I agree renting the grip truck will solve whatever problems might come up, like, backlighting from big windows, or, a need for follow-spots, putting up trees or overhead pipe grids or trusses, etc. Some grip trucks come with dollies or jibs for maybe an extra charge. Does your show need those? What about power? Cables?

If this is something that needs a quick editing turn-around, you might want to consider renting what's called a "Fly-Away" package: That's a portable modular complete TV system of cameras, live switcher and effects/ graphics, plus recorders and all the hardware to support the shoot, just add director and operators... You roll it in, hook everything up, live-switch to a recorder as it happens, ( you also have iso recordings from the most important angles so you have the raw stuff needed to fix any live mistakes), and then your final editing, if any, is reduced to a few small details. This is where your accounting wiz needs to figure, does the cost of the fly-away package outweigh the speed of deliverables and cost of the extended editing time later, if you instead just shoot everything as iso's and do a fake multicam "live" edit in post? Well, you also have to figure if you have someone on the team who can live-direct... that's a singular skill not everyone is good at.

In terms of overall rent vs. buy policy, my opinion has always been that if you're for sure gonna use it more than 5-10 times, it's cheaper to own it than rent it.
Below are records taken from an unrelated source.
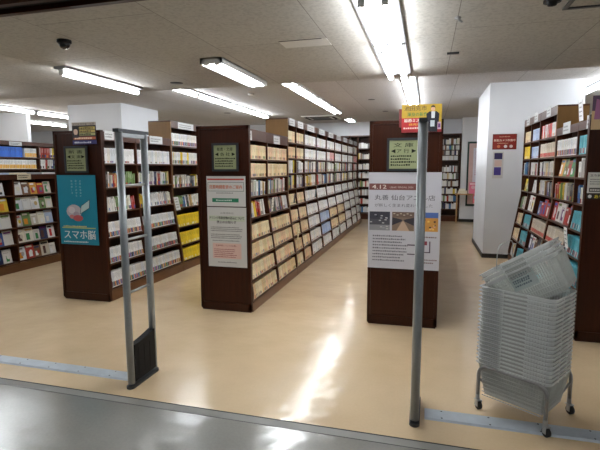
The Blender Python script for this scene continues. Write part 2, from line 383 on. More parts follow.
def bookcase(prof, y0, y1, divs, rows, top, fascia, sides, label, end_near=False, side_mat='lit_side', panel=None, cards=()):
    cx = prof.cx
    t = thing('bookcase', (cx, (y0 + y1) / 2, 0), label, 'bookcase')
    mb = MB(); mb.box((cx - 0.006, y0 + 0.02, 0.1), (cx + 0.006, y1 - 0.02, top - 0.02)); mb.build('back_board', M['core'], t)
    mb = MB(); mb.box((cx - prof.dtop, y0, top - 0.02), (cx + prof.dtop, y1, top)); mb.build('top_board', M['wood'], t)
    mb = MB(); mb.box((cx - prof.half + 0.004, y0, 0.0), (cx + prof.half - 0.004, y1, rows[-1] - 0.025)); mb.build('plinth', M['plinth'], t)
    for i, y in enumerate(divs):
        a, b = y - 0.011, y + 0.011
        if i == 0: a, b = y, y + 0.022
        if i == len(divs) - 1: a, b = y - 0.022, y
        mb = MB(); mb.prism(prof.poly(rows[-1] - 0.025, top - 0.02), a, b)
        mb.build('upright', M[side_mat] if (i == 0 and not end_near) else M['wood'], t)
    for sd in sides:
        for a, b in zip(divs[:-1], divs[1:]):
            mb = MB(); x0 = cx + sd * (prof.dtop - 0.016); x1 = cx + sd * (prof.dtop - 0.002)
            mb.box((x0, a + 0.011, fascia), (x1, b - 0.011, top - 0.02)); mb.build('fascia', M['wood'], t)
            for z in rows:
                d = prof.d(z); th = prof.tilt(z)
                if prof.ledge and z == prof.ledge: continue
                f = Vector((cx + sd * (d - 0.002), a + 0.011, z)); n = Vector((-sd * math.cos(th), 0, -math.sin(th))); up = Vector((sd * -math.sin(th), 0, math.cos(th)))
                mb = MB(); mb.obox(f, (0, b - a - 0.022, 0), n * (d - 0.012), -up * 0.018); mb.build('shelf', M['shelf'], t)
    if prof.ledge:
        mb = MB()
        for sd in sides:
            mb.box((cx + sd * prof.half, y0, prof.ledge - 0.075), (cx + sd * (prof.dtop - 0.05), y1, prof.ledge))
        mb.build('ledge', M['wood'], t)
    if end_near:
        p0, p1, pt = panel
        mb = MB(); mb.box((p0, y0 - 0.035, 0.015), (p1, y0, pt)); mb.box((p0 + 0.01, y0 - 0.03, 0), (p1 - 0.01, y0, 0.015))
        mb.build('end_panel', M['panel'], t)
        mb = MB()
        for a, b in ((p0, p0 + 0.03), (p1 - 0.03, p1)): mb.box((a, y0 - 0.045, 0.03), (b, y0 - 0.035, pt))
        mb.box((p0, y0 - 0.045, pt - 0.03), (p1, y0 - 0.035, pt)); mb.box((p0, y0 - 0.045, 0.03), (p1, y0 - 0.035, 0.09)); mb.build('edge_trim', M['panel'], t)
    for (sd, yc, w, z0, z1) in cards:
        mb = MB(); x = cx + sd * (prof.dtop + 0.001)
        o = Vector((x, yc - w / 2 if sd > 0 else yc + w / 2, z0)); u = Vector((0, sd, 0))
        sh = Sheet(mb, o, u, (0, 0, 1), (sd, 0, 0)); sh.base(w, z1 - z0, rgb(196, 198, 198), 0.002)
        sh.lines(w * 0.08, (z1 - z0) * 0.55, w * 0.8, 2, (z1 - z0) * 0.3, (z1 - z0) * 0.16, rgb(110, 112, 110), int(yc * 100))
        mb.build('section_card', M['print'], t)
    return t

L2 = [1.60, 1.40, 1.19, 0.96, 0.73, 0.54, 0.33, 0.12]
T2 = [1.86, 1.64, 1.43, 1.21, 0.98, 0.75, 0.55, 0.33, 0.12]
L1 = [1.56, 1.28, 1.00, 0.71, 0.42, 0.15]
T1 = [1.83, 1.56, 1.22, 0.92, 0.64, 0.38, 0.14]
L5 = [1.62, 1.40, 1.15, 0.90, 0.66, 0.42, 0.16]
T5 = [1.86, 1.62, 1.39, 1.15, 0.89, 0.66, 0.42, 0.16]
L0 = [1.68, 1.50, 1.42, 1.12, 0.89, 0.65, 0.41, 0.15]
P1 = Prof(-3.72, 0.31, 0.18); P2 = Prof(-2.0, 0.29, 0.16); P3 = Prof(-0.20, 0.325, 0.19); P5 = Prof(1.57, 0.30, 0.16)
P0 = Prof(-6.15, 0.40, 0.12, ledge=1.42)
D2a = [4.33, 5.19, 6.03]; D2b = [6.03, 6.45, 6.92, 7.72, 8.54, 9.34, 10.16, 10.98, 11.8, 12.5]
D1a = [4.28, 5.05, 5.87]; D1b = [5.87, 6.75, 7.6, 8.4, 9.2, 10.0]
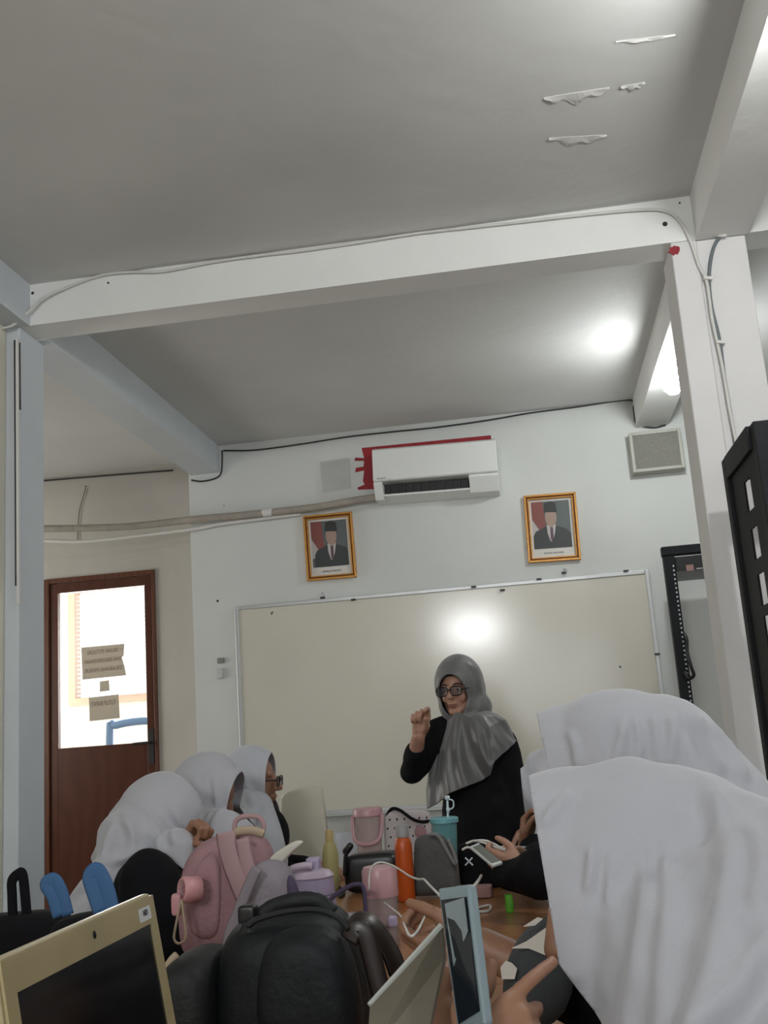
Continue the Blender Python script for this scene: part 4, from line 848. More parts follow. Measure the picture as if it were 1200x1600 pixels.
# ================================================================== FURNITURE
TZ = .76
def table(name, x0, x1, y0, y1, lb):
    o = thing(name, lb, 'table', ((x0+x1)/2, (y0+y1)/2, 0)); MB().box((x0, y0, TZ-.03), (x1, y1, TZ)).build('tabletop', M['table'], o, bevel=.004)
    w = MB(); frame4(w, x0+.06, x1-.06, 0, 0, 0, 0, 0); w = MB()
    w.box((x0+.08, y0+.08, TZ-.08), (x1-.08, y0+.10, TZ-.031)); w.box((x0+.08, y1-.10, TZ-.08), (x1-.08, y1-.08, TZ-.031)); w.box((x0+.08, y0+.10, TZ-.08), (x0+.10, y1-.10, TZ-.031)); w.box((x1-.10, y0+.10, TZ-.08), (x1-.08, y1-.10, TZ-.031))
    w.build('apron', M['metalleg'], o)
    for x in (x0+.07, x1-.10):
        for y in (y0+.07, y1-.10): MB().box((x, y, 0), (x+.03, y+.03, TZ-.081)).build('leg', M['metalleg'], o)
table('long_table', -.90, .12, 2.17, 4.12, 'long wooden table with bottles and bags, its honey-brown top showing in the middle')
table('desk', -1.50, .12, .70, 2.16, 'nearer desk carrying the cream laptop and the black leather backpack')
def stool(x, y, lb):
    o = thing('stool', lb, 'stool', (x, y, 0), 'stools under the seated students'); MB().lathe((x, y, .415), [(.16, 0), (.17, .01), (.17, .025), (.16, .035)], 28).build('seat', M['bluecloth'], o)
    for a in (PI/4, 3*PI/4, 5*PI/4, 7*PI/4): MB().cap((x+.11*math.cos(a), y+.11*math.sin(a), .41), (x+.15*math.cos(a), y+.15*math.sin(a), .012), .013, .012).build('leg', M['metalleg'], o, smooth=True)
for x, y in ((.52, 1.02), (.50, 1.66), (.47, 2.95), (.47, 3.5), (-1.22, 2.72), (-1.16, 3.2), (-1.02, 3.75)): stool(x, y, 'round stool under a seated student')

# cream chair back standing at the far left of the table
cb = thing('tall_chair', 'cream plastic chair with a tall rounded back beside the far left student', 'chair', (at(475, 1300, 4.3).x, 4.3, 0))
q = [at(x, y, 4.22) for x, y in ((438, 1246), (446, 1238), (485, 1224), (496, 1222), (502, 1228), (508, 1270), (514, 1330), (518, 1400), (440, 1400), (436, 1320))]
w = MB(); w.prism(q, (0, .03, 0)); w.build('backrest', M['creamplastic'], cb, bevel=.012, seg=3)
bx = (q[8].x+q[7].x)/2; bz = q[8].z; w = MB(); w.box((q[8].x+.03, 4.255, .42), (q[8].x+.06, 4.285, bz+.15)); w.box((q[7].x-.06, 4.255, .42), (q[7].x-.03, 4.285, bz+.15)); w.build('back_support', M['creamplastic'], cb)
w = MB(); w.pillow((bx, 4.42, .44), (.34, .36, .04), .35); w.build('seat', M['creamplastic'], cb, smooth=True)
for sx in (-.13, .13):
    for yy in (4.29, 4.56): MB().cap((bx+sx, yy, .42), (bx+sx*1.15, yy, .016), .015, .014).build('leg', M['creamplastic'], cb, smooth=True)

# ================================================================== THINGS ON THE TABLE
def tpos(px, Y): p = at(px, 1300, Y); z = V((p.x, Y, TZ)); 
def base(px, py, Y=None):
    """point on the tabletop seen at (px,py); with Y given, the tabletop point at that depth under px"""
    o = V((0, 0, CAMZ))
    if Y is None:
        d = at(px, py, 1)-o; return o + d*((TZ-CAMZ)/d.z)
    y = py
    for _ in range(6):                     # walk down the column until the ray meets the tabletop at this depth
        p = at(px, y, Y); y += (p.z-TZ)/Y*FOC*.98*0.98
    return V((at(px, y, Y).x, Y, TZ))
def bottle(name, lb, cat, b, parts, seg=32, R=None):
    o = thing(name, lb, cat, b)
    for nm, prof, m in parts: MB().lathe(b, prof, seg).build(nm, M[m], o, smooth=True).modifiers.new('e', 'EDGE_SPLIT').split_angle = .7
    return o
# orange bottle
b = base(636, 1408); b.z += .001; top = at(630, 1290, b.y).z-TZ; r = .0265
bottle('water_bottle', 'bright orange bottle with grey cap in the middle of the table', 'bottle', b,
    [('body', [(r*.9, 0), (r, .006), (r, top*.66), (r*.98, top*.74), (r*.86, top*.80), (r*.70, top*.84)], 'orange'), ('cap', [(r*.72, top*.84), (r*.76, top*.845), (r*.76, top*.99), (r*.70, top)], 'greycap')])
# pink-lidded clear bottle
b = base(600, 1478); b.z += .001; top = at(597, 1354, b.y).z-TZ; r = .042
o = bottle('drinking_bottle', 'clear bottle with salmon-pink lid in front of the orange bottle', 'bottle', b,
    [('body', [(r*.85, 0), (r*.9, .004), (r*.93, top*.3), (r*.98, top*.6), (r, top*.66)], 'clear'), ('lid', [(r*1.0, top*.62), (r*1.02, top*.63), (r*1.0, top*.95), (r*.9, top), (r*.2, top*1.0)], 'rim'), ('water', [(r*.80, .004), (r*.84, top*.28)], 'clearpink')])
MB().pillow(b+V((.03, -.035, top*.33)), (.022, .014, .026), .5).build('purple_sticker', M['lilac'], o, smooth=True)
# pink tumbler with handle
Yt = 4.0; b = base(580, 1338, Yt); b.z += .001; top = at(580, 1262, Yt).z-TZ; r = .052
o = bottle('handled_tumbler', 'clear tumbler with pale pink lid and hanging handle by the whiteboard edge', 'tumbler', b,
    [('body', [(r*.78, 0), (r*.84, .006), (r*.98, top*.9)], 'clearpink'), ('lid', [(r*1.04, top*.86), (r*1.08, top*.87), (r*1.08, top*.97), (r*1.0, top), (r*.3, top*1.002)], 'rim')], 36)
MB().tube([b+V((-r*1.06, -.012, top*.88)), b+V((-r*1.02, -.035, top*.62)), b+V((-r*.72, -.052, top*.47)), b+V((0, -.062, top*.43)), b+V((r*.72, -.052, top*.47)), b+V((r*1.02, -.035, top*.62)), b+V((r*1.06, -.012, top*.88))], .008, 8, ry=.005).build('handle', M['rim'], o, smooth=True)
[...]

In that category I put tripods and pan heads, mics, basic lighting gear; the "evergreen" stuff that gets used on every shoot, and holds its resale value well. I have a light kit that's been in use nearly 30 years: divide it's high initial cost into all that time, and it cost pennies. Cameras come and go but a quality tripod and pan head will outlast them all. Trendy stuff like drones, jibs, sliders - I'd rather just rent those specifically as needed; you don't want them sitting on a shelf 90 percent of the time, just depreciating.

The thing about pro video rentals is, the longer the rental, the cheaper the rates. That empty day in-between the two shoot days is a killer. It depends on the particular rental operation, but if you rent for a week they usually give you at least one of those days free. I don't know if they'll discount you a bit for a three- day rental, versus the costs of two, single-day rentals. It's worth it to ask.

If you have a lot of uncertainty about specific models and brands and types, you're doing something new and untried, something like a pilot for a show that might not continue after one or two episodes, and don't have a definitive long-term workflow figured out, then rentals or leases are better than owning stuff that may turn out to be unsuitable, or rapidly obsolete. Switch to a lease, or own it outright, once you've had some experience and really know what you want and how long you'll be using it. Assume the electronic stuff depreciates over 4 years and will need to be replaced at that point. That's why I'm big on renting or leasing the cameras, unless they literally go out working and paying for themselves every day, every week. You can always have the latest and greatest camera when it's a rental. The trade-off is a lack of spontaneity because you have to book ahead. Some would say that's just being disciplined, and that having the camera on-hand 24/7 to be "spontaneous" doesn't pay in the long run. That's a pretty subjective thing, but I personally don't mind having to plan things out in advance a bit. It depends if you clients are the kind that want you ready to go on 30 minutes' notice, or are they more like; "how does June look for you?"